The rules system is meant to avoid being strictly sequential, so there needs to be another way to keep the order of operations right. This can be done by adding attributes to the objects. In the case of potatoes we add the attribute for `wetness' or `dryness' as well as `dirty' or `clean'. We might also need an attribute for `has skin'.

These rules are only to be applied in a certain context. Adding these extra attributes serves to narrow down the context of the problem.

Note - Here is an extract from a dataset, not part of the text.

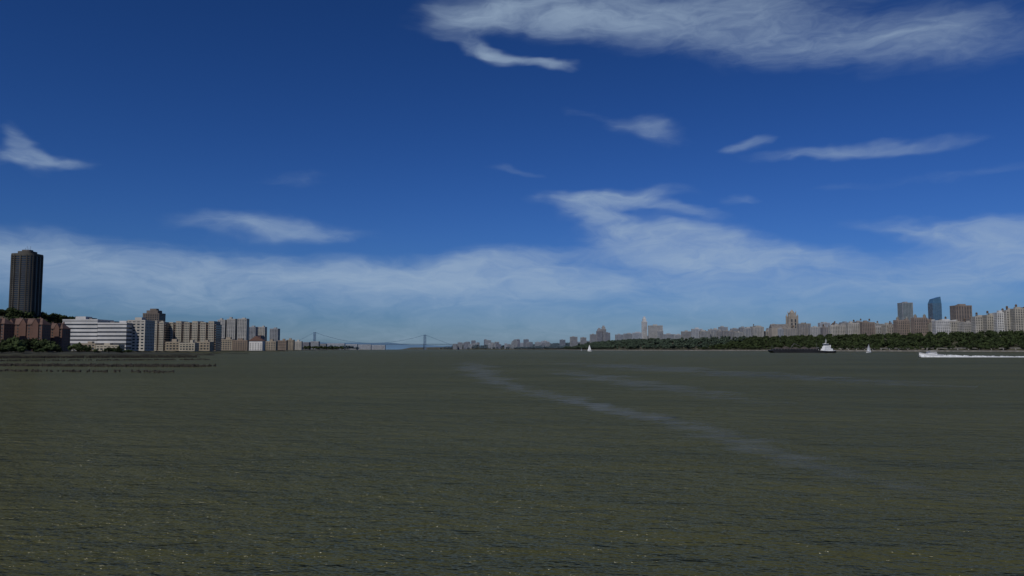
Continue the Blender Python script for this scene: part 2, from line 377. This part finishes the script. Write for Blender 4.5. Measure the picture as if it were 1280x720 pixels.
def church():
    D=2650; b=MB(); s=D/F; H=wz(404,D)-28; w=11*s
    b.box(-w*1.3,0,0,H*.75,w*2.4,w,0); vs=[(-w*2.5,-w/2,H*.75),(-w*.1,-w/2,H*.75),(-w*.1,w/2,H*.75),(-w*2.5,w/2,H*.75),(-w*2.5,0,H*.95),(-w*.1,0,H*.95)]
    b.add(vs,[(0,1,5,4),(2,3,4,5),(1,2,5),(3,0,4)],2)
    H2=wz(396,D)-28; b.box(0,0,0,H2,w*.95,w*.95,0)
    for a in(-1,1):
        for c in(-1,1):
            b.box(a*w*.45,c*w*.45,0,H2+3,w*.16,w*.16,0); b.cyl(a*w*.45,c*w*.45,H2+3,H2+10,w*.08,0,6,.05)
    for i in range(6):
        for k in(-.2,.2): b.box(k*w,0,H2*.1+i*H2*.14,H2*.1+i*H2*.14+H2*.1,w*.14,w+.3,1)
    H3=wz(391,D)-28; b.box(0,0,H2,H3,w*.7,w*.7,0)
    for a in(-1,1):
        for c in(-1,1): b.cyl(a*w*.33,c*w*.33,H3,H3+7,w*.07,0,6,.05)
    b.cyl(0,0,H3,wz(387,D)-28,w*.3,0,8,.1)
    o=b.obj('gothic_church',[wallm('tan',.2),glassD,roofm]); o.location=(wx(991,D),D,28)
church()
bpx('glass_office_tower',1131,1144,378.5,2500,'grey',32,z0=28,h=.2,band=.25,pier=.2,glass=mat('teal_glass',(.09,.14,.15),.2))
def blue_tower():
    D=2500; b=MB(); H=wz(371,D)-28; w=11*D/F
    b.prism([(-w/2,-14),(w/2,-14),(w/2,14),(-w/2,14)],0,H*.86,0)
    b.add([(-w/2,-14,H*.86),(w/2,-14,H*.86),(w/2,14,H*.86),(-w/2,14,H*.86),(-w/2+4,-10,H*.95),(w/2,-10,H),(w/2,10,H),(-w/2+4,10,H*.95)],[(4,5,6,7),(0,1,5,4),(1,2,6,5),(2,3,7,6),(3,0,4,7)],0)
    for i in range(30): b.box(0,0,i*H*.86/30,i*H*.86/30+.6,w+.5,28.5,1)
    for i in range(6): b.box(-w/2+i*w/5,0,0.01,H*.85,.5,28.9,1)
    o=b.obj('blue_glass_tower',[glassB,mat('mullion',(.12,.17,.23))]); o.location=(wx(1170.5,D),D,28)
blue_tower()
bpx('brick_apartment_tower',1198,1218,382,2200,'rose',30,z0=28,h=.1,bay=7)
bpx('brick_apartment_tower',1160,1166,400,2000,'rose',20,z0=28,h=.1)
def domed(pc,D,yt):
    b=MB(); w=16/F*D; H=wz(yt+6,D)-28
    b.box(0,0,0,H,w,20,0)
    for i in range(8): b.box(0,0,i*H/8,i*H/8+1.6,w+.6,20.6,0)
    for i in range(7): b.box(-w/2+(i+.5)*w/7,-10.05,H*.3,H*.95,1.6,.3,1)
    for a in(-1,1):
        b.cyl(a*w*.36,-5,H,H+4,3.6,0,10); b.cyl(a*w*.36,-5,H+4,H+7,3.8,2,10,.6); b.cyl(a*w*.36,-5,H+7,H+9,2.2,2,10,.05)
    o=b.obj('domed_apartment_building',[wallm('rose',.1),glassD,mat('roof_copper',(.16,.17,.15))]); o.location=(wx(pc,D),D,28)
domed(1128,solveD(1128,215),394); domed(1150,solveD(1150,215),391)
for p0,p1,yt,c in((1222,1236,396,'lime'),(1237,1250,394,'beige'),(1249,1262,391,'white'),(1262,1272,388,'lime'),(1272,1290,386,'beige'),(1062,1076,404,'lime'),(1040,1062,407,'lime'),(1080,1095,403,'rose'),(1172,1196,401,'white')):
    bpx('apartment_building',p0,p1,yt,solveD((p0+p1)/2,215),c,20,z0=26,h=.1,tank=True,rot=-.08)
b=MB()
ys=list(range(600,5200,50))
for i in range(len(ys)-1):
    x0,x1=shoreR(ys[i])-1,shoreR(ys[i+1])-1; y0,y1=ys[i],ys[i+1]
    b.add([(x0,y0,-1),(x1,y1,-1),(x1,y1,2.4),(x0,y0,2.4),(x0+5,y0,2.4),(x1+5,y1,2.4),(x1+5,y1,-1),(x0+5,y0,-1)],[(0,3,2,1),(3,4,5,2),(4,7,6,5)],0)
b.obj('seawall',[mat('seawall_stone',(.26,.24,.21),.9,.35,.1)])
b=MB()
for y in range(1100,2100,25):
    x0,x1=shoreR(y)+30,shoreR(y+25)+30
    b.beam((x0,y,7.0),(x1,y+25,7.0),.5,0,4); b.beam((x0,y,8.2),(x1,y+25,8.2),.12,0,4)
    b.box(x0,y,2,7.0,1.2,1.2,0); b.beam((x0,y,7),(x0,y,8.2),.1,0,4)
b.obj('parkway_viaduct',[mat('parkway_concrete',(.42,.40,.37))])
# ---------------------------------------------------------------- bridge
def bridge():
    steel=mat('hazed_bridge_steel',(.12,.20,.30),.7,.05,.01); b=MB()  # steel colour faded toward the sky: aerial haze painted in
    A=Vector((wx(393,8600),8600,0)); B=Vector((wx(531,9350),9350,0)); d=(B-A).normalized(); n=Vector((-d.y,d.x,0))
    deck=66
    for P,tp in((A,188),(B,174)):
        for s in(-1,1):
            for q in(-1,1):
                b.beam(P+n*s*16+d*q*7+Vector((0,0,-2)),P+n*s*15+d*q*6+Vector((0,0,tp)),3.8,0,4)
        for z in(30,60,95,130,165,tp-3):
            b.beam(P+n*-16+Vector((0,0,z)),P+n*16+Vector((0,0,z)),2.4,0,4)
            for s in(-1,1): b.beam(P+n*s*16+d*-7+Vector((0,0,z)),P+n*s*16+d*7+Vector((0,0,z)),1.5,0,4)
        for z0,z1 in((5,30),(60,95),(95,130),(130,165)):
            for s in(-1,1): b.beam(P+n*s*16+d*-7+Vector((0,0,z0)),P+n*s*16+d*7+Vector((0,0,z1)),1.0,0,4)
    for s in(-1,1):
        pr=None
        for i in range(41):
            t=i/40; zz=74+((188-74)*(1-t)+(174-74)*t)*(2*t-1)**2
            p=A+(B-A)*t+n*s*15+Vector((0,0,zz))
            if pr: b.beam(pr,p,.9,0,4)
            b.beam(p,Vector((p.x,p.y,deck)),.25,0,3); pr=p
        b.beam(A+n*s*15+Vector((0,0,187)),A-d*230+n*s*15+Vector((0,0,deck)),.9,0,4)
        b.beam(B+n*s*15+Vector((0,0,173)),B+d*330+n*s*15+Vector((0,0,deck)),.9,0,4)
        a=A-d*420+n*s*15; c=B+d*600+n*s*15
        b.beam(a+Vector((0,0,deck)),c+Vector((0,0,deck)),1.6,0,4); b.beam(a+Vector((0,0,deck-9)),c+Vector((0,0,deck-9)),1.2,0,4)
        L=(c-a).length; m=int(L/30)
        for i in range(m):
            p=a+d*i*30; b.beam(p+Vector((0,0,deck-9 if i%2 else deck)),p+d*30+Vector((0,0,deck if i%2 else deck-9)),.7,0,3)
    c=(A+B)/2; b.box(c.x+d.x*90,c.y+d.y*90,deck-.8,deck+.6,(B-A).length+1000,28,1,math.atan2(d.y,d.x))
    b.obj('suspension_bridge',[steel,mat('hazed_bridge_deck',(.18,.28,.42),.8,.05)])  # deck colour carries the same painted haze blue
bridge()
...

Of course routines like this can and should be implemented outside the rules structure. ILOG rules is designed to be integrated within usual JAVA programming. The problem arises with borderline cases where there is a trade off to be made. Implementing within rules makes the code more usable for different situations. Implementing outside the rules makes sure the program runs for that particular context.

5.3 Fixing the Rules

Debugging tools are available with most rules-based expert system shells. These involve traces to show which rules were fired and searches of the rules-base. To check that the system works there is usually some sort of test input that covers enough of the possible cases to give some confidence that the system works.

There are two cases, correcting rules that have misfired and adding new knowledge. Misfired rules can be tracked down using the rule trace. It is safer not to modify existing rules too much, since such modifications could have unexpected repurcussions. In a system where much time and effort has gone into getting the knowledge base to work, it could be hard to tell what parts of a rule can be altered without affecting cases that are already handled correctly. Usually new conditions are added to clarify rules. Adding new knowledge is a similar task. It is useful to know the similar rules from the knowledge base before embarking on a whole new work.

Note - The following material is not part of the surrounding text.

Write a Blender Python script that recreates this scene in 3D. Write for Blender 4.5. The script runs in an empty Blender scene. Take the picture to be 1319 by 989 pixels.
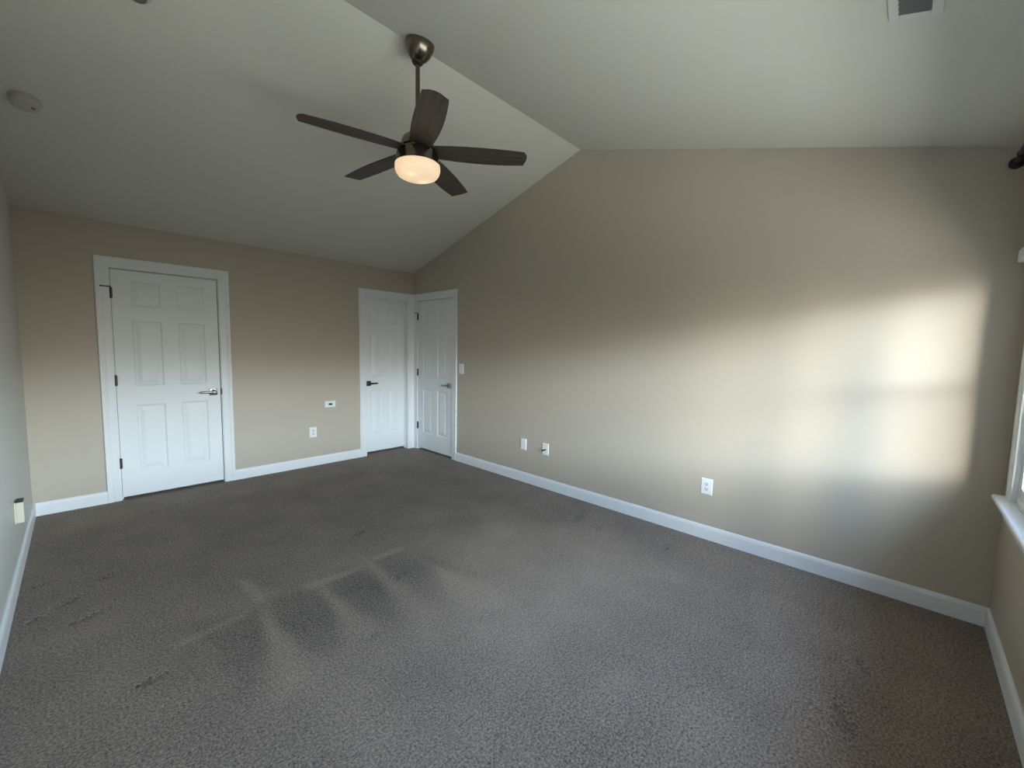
import bpy, bmesh, math, random
from mathutils import Vector, Matrix
random.seed(7)
S = bpy.context.scene
COL = S.collection

# ------------------------------------------------------------------ measured room (metres)
# origin: far right floor corner; wall_far is y=0, wall_right (gable) is x=0, camera stands near the left / window corner
L, W = 3.559, 5.403
HE, HR, YR, HE2 = 2.429, 3.237, -2.705, 2.436
CAM = (-3.2565, -5.0035, 1.4135)
F_PX, YAW, PITCH, ROLL = 534.46, -0.80915, -0.08317, 0.01911

# ------------------------------------------------------------------ camera
cam = bpy.data.cameras.new('camera')
cam.sensor_fit = 'HORIZONTAL'; cam.sensor_width = 36.0
cam.lens = F_PX / 1319.0 * 36.0
cam.clip_start = 0.02
co = bpy.data.objects.new('camera', cam); COL.objects.link(co)
_F = Vector((-math.sin(YAW), math.cos(YAW), 0)); _R = Vector((math.cos(YAW), math.sin(YAW), 0)); _U = Vector((0, 0, 1))
F2 = _F*math.cos(PITCH) + _U*math.sin(PITCH); U2 = _U*math.cos(PITCH) - _F*math.sin(PITCH)
R3 = _R*math.cos(ROLL) + U2*math.sin(ROLL); U3 = U2*math.cos(ROLL) - _R*math.sin(ROLL)
M = Matrix.Identity(4)
for i in range(3):
    M[i][0] = R3[i]; M[i][1] = U3[i]; M[i][2] = -F2[i]; M[i][3] = CAM[i]
co.matrix_world = M
S.camera = co

# ------------------------------------------------------------------ sky
SKY_STRENGTH = 14.2
EXPOSURE = 0.0
wd = bpy.data.worlds.new('sky'); S.world = wd; wd.use_nodes = True
nt = wd.node_tree; nt.nodes.clear()
def N(t, **k):
    n = nt.nodes.new(t)
    for a, b in k.items(): setattr(n, a, b)
    return n
out = N('ShaderNodeOutputWorld'); bg = N('ShaderNodeBackground'); nt.links.new(bg.outputs[0], out.inputs[0])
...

In the Garvan-ES1 system [Compton etal., 1989] rules traces were used in tracking down misfired rules. It is not so hard to find the rules that have fired, when they should not. The problem is more tracking down the rules that should have fired. There were search tools for sifting through the database, looking for a text string. Knowing the relevant rules allows the programmer to make the new rule specific enough not to pick up any existing cases. There could also be an existing rule that could be broadened to cover the new knowledge.

Keeping a database of test cases is important when fixing rules. Although the rules concept is designed to be modular, there can be interdependencies as in conventional programming. To be sure that the changes have not invalidated the existing knowledge this set of test cases can give some degree of confidence that the system still works.

5.4 Summary

Production rules are problematic, in that they are difficult to maintain and sometimes they behave unexpectedly. Extra work is needed to ensure consistency and accuracy. Although production rules are designed to be modular, in their separation from the inferencing engine, there are interdependencies that make it difficult to add, remove and reuse rules.